Retype word for word the first line of the listing and each line after it up to the line with "sheet('river_water',(-3000,-3000),(3000,3000),-38,M_water,.5)", with the pictures taken out.
= = = = = = =
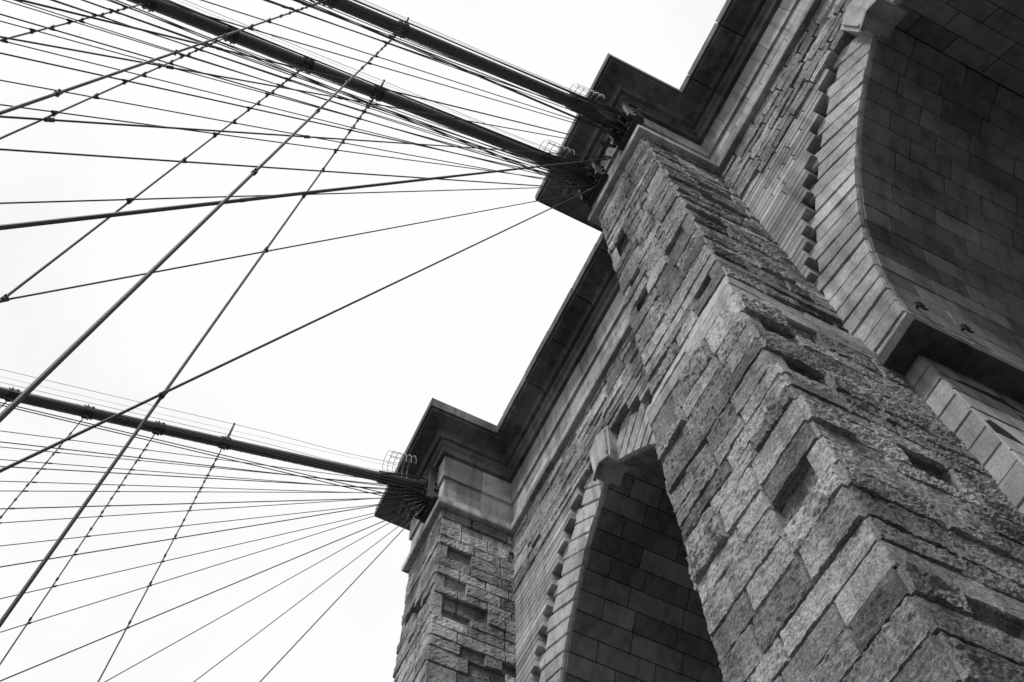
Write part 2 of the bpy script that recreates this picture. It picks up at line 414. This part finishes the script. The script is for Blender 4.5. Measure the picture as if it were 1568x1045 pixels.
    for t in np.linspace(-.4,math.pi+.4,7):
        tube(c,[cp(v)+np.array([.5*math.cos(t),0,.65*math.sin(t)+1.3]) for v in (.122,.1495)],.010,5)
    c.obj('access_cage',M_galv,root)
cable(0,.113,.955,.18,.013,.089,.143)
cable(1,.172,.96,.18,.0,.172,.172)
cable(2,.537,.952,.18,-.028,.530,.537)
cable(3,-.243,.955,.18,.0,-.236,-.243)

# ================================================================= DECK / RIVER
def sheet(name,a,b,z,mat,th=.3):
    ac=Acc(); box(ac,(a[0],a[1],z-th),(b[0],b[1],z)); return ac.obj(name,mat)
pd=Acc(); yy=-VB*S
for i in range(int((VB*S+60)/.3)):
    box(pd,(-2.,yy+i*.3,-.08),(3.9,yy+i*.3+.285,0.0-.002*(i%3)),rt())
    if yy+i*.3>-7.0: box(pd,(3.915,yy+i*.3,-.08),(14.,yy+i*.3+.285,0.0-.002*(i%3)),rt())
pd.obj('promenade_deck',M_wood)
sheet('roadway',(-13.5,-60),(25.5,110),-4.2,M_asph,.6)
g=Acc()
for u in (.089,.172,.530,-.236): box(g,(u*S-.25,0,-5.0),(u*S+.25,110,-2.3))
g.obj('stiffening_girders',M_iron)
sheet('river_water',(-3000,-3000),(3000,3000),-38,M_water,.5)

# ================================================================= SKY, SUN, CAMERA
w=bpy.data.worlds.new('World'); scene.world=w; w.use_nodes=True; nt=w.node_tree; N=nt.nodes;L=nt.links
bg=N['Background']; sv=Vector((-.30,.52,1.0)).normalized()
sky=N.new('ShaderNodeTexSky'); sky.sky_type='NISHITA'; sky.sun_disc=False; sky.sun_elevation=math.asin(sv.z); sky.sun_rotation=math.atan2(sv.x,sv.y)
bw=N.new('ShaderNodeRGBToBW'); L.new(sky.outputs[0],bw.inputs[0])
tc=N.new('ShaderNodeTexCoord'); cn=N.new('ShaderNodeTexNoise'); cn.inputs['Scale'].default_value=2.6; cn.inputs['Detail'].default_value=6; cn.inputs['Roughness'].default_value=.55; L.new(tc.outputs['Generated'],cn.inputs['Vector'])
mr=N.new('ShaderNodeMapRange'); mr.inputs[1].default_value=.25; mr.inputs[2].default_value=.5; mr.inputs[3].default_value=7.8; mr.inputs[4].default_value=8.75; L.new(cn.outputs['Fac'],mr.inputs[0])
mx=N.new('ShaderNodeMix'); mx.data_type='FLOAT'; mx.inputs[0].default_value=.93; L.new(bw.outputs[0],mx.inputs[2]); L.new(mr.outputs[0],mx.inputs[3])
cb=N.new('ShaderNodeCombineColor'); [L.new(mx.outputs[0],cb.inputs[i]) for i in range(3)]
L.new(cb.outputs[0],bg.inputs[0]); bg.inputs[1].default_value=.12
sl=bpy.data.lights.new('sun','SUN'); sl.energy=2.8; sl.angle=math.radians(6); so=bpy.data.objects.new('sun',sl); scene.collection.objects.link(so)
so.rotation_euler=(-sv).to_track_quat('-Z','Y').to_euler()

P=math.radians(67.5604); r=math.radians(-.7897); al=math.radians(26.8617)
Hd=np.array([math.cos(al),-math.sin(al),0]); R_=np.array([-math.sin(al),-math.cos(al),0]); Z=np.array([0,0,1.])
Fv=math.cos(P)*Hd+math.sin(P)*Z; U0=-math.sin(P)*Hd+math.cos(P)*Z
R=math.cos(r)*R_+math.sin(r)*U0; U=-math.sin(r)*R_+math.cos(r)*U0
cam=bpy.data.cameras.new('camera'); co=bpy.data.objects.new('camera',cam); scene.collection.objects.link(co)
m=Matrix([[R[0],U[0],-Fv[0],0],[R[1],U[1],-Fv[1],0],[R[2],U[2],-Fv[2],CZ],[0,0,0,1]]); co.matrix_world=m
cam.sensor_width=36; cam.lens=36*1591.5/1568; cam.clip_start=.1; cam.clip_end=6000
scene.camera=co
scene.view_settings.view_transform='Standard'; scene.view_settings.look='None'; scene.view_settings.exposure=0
= = = = = = =
TASK ANSWER
Write part 2 of the bpy script that recreates this picture. It picks up at line 414. This part finishes the script. The script is for Blender 4.5. Measure the picture as if it were 1568x1045 pixels.
    for t in np.linspace(-.4,math.pi+.4,7):
        tube(c,[cp(v)+np.array([.5*math.cos(t),0,.65*math.sin(t)+1.3]) for v in (.122,.1495)],.010,5)
    c.obj('access_cage',M_galv,root)
cable(0,.113,.955,.18,.013,.089,.143)
cable(1,.172,.96,.18,.0,.172,.172)
cable(2,.537,.952,.18,-.028,.530,.537)
cable(3,-.243,.955,.18,.0,-.236,-.243)

# ================================================================= DECK / RIVER
def sheet(name,a,b,z,mat,th=.3):
    ac=Acc(); box(ac,(a[0],a[1],z-th),(b[0],b[1],z)); return ac.obj(name,mat)
pd=Acc(); yy=-VB*S
for i in range(int((VB*S+60)/.3)):
    box(pd,(-2.,yy+i*.3,-.08),(3.9,yy+i*.3+.285,0.0-.002*(i%3)),rt())
    if yy+i*.3>-7.0: box(pd,(3.915,yy+i*.3,-.08),(14.,yy+i*.3+.285,0.0-.002*(i%3)),rt())
pd.obj('promenade_deck',M_wood)
sheet('roadway',(-13.5,-60),(25.5,110),-4.2,M_asph,.6)
g=Acc()
for u in (.089,.172,.530,-.236): box(g,(u*S-.25,0,-5.0),(u*S+.25,110,-2.3))
g.obj('stiffening_girders',M_iron)
sheet('river_water',(-3000,-3000),(3000,3000),-38,M_water,.5)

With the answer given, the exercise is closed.